_Stated problem_
Transcribe the lines from the start of the data below through the line with "A.fill(z1(735, 830, 830, 840, 730, 890), (70, 44, 30), .8, 1.5)", word for word and nothing more.

_Data lines_
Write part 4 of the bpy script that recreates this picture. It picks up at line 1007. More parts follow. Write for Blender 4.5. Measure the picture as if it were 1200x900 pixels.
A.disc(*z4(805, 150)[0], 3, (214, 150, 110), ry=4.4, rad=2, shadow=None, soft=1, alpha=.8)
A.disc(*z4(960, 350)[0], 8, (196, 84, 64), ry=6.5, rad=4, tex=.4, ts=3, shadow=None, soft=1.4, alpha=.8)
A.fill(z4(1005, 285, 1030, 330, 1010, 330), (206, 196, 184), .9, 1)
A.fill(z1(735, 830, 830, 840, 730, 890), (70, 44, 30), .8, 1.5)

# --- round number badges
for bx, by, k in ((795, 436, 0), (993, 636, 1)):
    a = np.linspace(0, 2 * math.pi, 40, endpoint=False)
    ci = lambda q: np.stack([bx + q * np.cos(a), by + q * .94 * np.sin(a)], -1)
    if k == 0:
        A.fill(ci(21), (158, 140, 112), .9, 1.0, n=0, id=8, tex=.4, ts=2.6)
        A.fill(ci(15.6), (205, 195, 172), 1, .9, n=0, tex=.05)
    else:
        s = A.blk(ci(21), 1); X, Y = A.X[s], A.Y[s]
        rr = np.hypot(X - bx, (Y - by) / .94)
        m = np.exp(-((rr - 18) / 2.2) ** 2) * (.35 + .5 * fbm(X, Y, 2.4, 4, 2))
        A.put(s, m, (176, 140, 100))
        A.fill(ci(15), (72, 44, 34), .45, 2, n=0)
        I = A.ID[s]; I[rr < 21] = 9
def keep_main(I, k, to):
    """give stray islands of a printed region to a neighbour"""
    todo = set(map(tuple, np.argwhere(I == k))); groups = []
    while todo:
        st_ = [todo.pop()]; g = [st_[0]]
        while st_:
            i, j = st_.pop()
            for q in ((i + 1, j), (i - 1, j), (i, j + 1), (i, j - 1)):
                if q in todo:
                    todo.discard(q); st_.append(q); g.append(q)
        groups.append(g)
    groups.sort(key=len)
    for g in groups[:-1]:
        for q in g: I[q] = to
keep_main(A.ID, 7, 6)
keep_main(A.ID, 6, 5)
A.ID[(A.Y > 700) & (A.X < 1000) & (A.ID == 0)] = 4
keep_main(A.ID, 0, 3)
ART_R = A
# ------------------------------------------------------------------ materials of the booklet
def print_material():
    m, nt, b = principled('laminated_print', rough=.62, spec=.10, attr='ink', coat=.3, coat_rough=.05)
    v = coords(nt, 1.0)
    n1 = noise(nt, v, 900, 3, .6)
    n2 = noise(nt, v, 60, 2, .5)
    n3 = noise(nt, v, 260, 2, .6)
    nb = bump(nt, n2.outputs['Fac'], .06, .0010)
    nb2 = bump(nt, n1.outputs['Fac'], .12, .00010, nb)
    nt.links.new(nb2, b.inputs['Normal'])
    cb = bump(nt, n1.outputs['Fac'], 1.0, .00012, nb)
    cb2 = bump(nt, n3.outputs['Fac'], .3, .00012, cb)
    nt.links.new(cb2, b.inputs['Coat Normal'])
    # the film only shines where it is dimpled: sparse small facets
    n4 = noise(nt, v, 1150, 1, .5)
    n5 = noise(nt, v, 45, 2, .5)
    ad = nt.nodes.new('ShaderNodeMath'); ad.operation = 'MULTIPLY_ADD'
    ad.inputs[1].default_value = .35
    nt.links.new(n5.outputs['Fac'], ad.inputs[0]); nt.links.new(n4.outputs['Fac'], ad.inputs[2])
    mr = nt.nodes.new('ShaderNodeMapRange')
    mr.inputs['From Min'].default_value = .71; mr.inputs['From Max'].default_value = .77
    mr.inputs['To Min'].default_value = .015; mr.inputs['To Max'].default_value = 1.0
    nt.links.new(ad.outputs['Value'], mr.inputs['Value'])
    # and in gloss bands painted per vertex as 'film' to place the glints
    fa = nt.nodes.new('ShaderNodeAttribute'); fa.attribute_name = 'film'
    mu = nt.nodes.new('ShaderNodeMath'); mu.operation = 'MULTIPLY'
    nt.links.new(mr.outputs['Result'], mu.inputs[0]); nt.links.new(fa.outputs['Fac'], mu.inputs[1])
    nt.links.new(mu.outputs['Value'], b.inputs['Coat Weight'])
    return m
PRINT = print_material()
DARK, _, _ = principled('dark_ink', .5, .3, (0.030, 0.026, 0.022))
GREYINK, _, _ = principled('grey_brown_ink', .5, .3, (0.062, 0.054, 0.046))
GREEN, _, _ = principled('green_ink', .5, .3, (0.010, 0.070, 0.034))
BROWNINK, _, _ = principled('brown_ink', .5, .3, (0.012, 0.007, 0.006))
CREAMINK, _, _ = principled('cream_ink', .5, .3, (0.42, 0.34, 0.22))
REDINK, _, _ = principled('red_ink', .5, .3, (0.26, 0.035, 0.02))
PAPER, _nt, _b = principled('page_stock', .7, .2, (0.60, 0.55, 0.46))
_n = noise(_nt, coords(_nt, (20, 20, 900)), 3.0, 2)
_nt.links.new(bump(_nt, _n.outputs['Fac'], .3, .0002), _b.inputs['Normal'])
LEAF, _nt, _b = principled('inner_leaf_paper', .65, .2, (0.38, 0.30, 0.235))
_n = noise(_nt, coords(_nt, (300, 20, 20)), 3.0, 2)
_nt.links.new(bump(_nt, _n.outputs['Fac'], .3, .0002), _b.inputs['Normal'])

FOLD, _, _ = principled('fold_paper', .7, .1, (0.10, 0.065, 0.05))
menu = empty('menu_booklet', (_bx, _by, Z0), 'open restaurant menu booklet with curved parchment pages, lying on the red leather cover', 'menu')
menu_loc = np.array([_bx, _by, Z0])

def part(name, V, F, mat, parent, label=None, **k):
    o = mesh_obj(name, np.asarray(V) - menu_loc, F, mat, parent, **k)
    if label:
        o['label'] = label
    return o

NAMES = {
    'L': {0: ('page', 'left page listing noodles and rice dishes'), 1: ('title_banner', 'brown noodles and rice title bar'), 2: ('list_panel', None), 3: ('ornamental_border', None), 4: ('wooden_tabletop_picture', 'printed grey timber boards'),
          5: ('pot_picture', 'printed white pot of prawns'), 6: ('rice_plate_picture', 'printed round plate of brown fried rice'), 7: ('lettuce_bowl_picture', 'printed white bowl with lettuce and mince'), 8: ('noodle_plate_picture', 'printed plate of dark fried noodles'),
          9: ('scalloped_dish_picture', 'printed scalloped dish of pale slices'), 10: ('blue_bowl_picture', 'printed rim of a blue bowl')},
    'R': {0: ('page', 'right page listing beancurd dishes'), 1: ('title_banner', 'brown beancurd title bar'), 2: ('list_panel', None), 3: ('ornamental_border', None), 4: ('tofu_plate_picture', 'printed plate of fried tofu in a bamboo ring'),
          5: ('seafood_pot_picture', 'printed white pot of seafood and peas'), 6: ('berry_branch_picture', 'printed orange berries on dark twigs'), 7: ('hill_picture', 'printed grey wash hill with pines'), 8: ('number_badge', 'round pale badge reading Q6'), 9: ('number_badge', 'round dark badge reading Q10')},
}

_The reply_
Write part 4 of the bpy script that recreates this picture. It picks up at line 1007. More parts follow. Write for Blender 4.5. Measure the picture as if it were 1200x900 pixels.
A.disc(*z4(805, 150)[0], 3, (214, 150, 110), ry=4.4, rad=2, shadow=None, soft=1, alpha=.8)
A.disc(*z4(960, 350)[0], 8, (196, 84, 64), ry=6.5, rad=4, tex=.4, ts=3, shadow=None, soft=1.4, alpha=.8)
A.fill(z4(1005, 285, 1030, 330, 1010, 330), (206, 196, 184), .9, 1)
A.fill(z1(735, 830, 830, 840, 730, 890), (70, 44, 30), .8, 1.5)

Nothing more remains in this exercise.